Et j'ai apprécié des personnages complexes, nuancés, voire pour certains ambigus, avec leurs bons et leurs mauvais côtés (en gros, humains !). Les interactions révèlent ce que chacun est réellement. C'est une des forces de l'ensemble.
Il y a l'infirmière, sorte de belle-sœur officieuse, figure dévouée, lumineuse, positive, limite sainte. Il y a l'ex-femme qui ne veut que cracher son venin face à un mari, qu'il l'a quittée pour un homme, mais qui ne peut s'empêcher, à son contact, de révéler un fond de gentillesse et combien elle est toujours soucieuse à son égard. Il y a la fille qui ne cesse de lui balancer à la gueule sa haine et son mépris, tout en commettant des actes dont on ne sait pas s'ils sont mus par la bienveillance ou la malveillance. En ce qui concerne le prosélytiste...

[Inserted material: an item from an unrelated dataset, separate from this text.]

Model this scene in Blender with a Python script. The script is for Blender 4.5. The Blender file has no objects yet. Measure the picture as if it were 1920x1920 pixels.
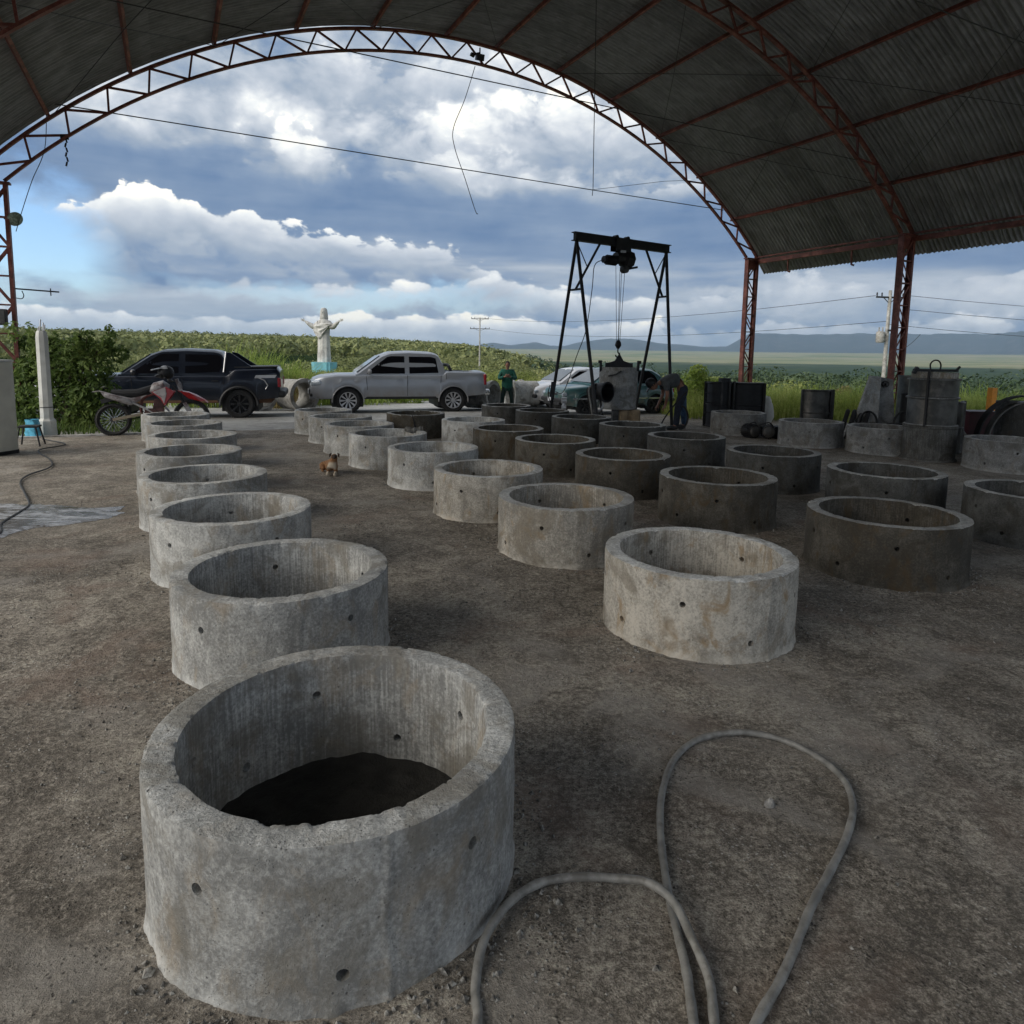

Je n'ai pas eu envie de le détester, y compris lors de la fin, quand on s'aperçoit qu'il n'a rien appris de son expérience de quelques jours auprès des autres protagonistes pour se réfugier à nouveau dans son intolérance. J'ai juste ressenti de la peine pour lui, peut-être du fait qu'il croit en toute sincérité servir le Bien, tout en continuant à se dévouer pour vivre dans le Mal.
Voilà, c'est tout ce que j'ai à observer sur cette œuvre puissante, glauque, mais touchante, touchante parce qu'en étant glauque, elle révèle la vulnérabilité de l'être. Même dans un amas de graisse ou au contact de celui-ci, il y a la grâce.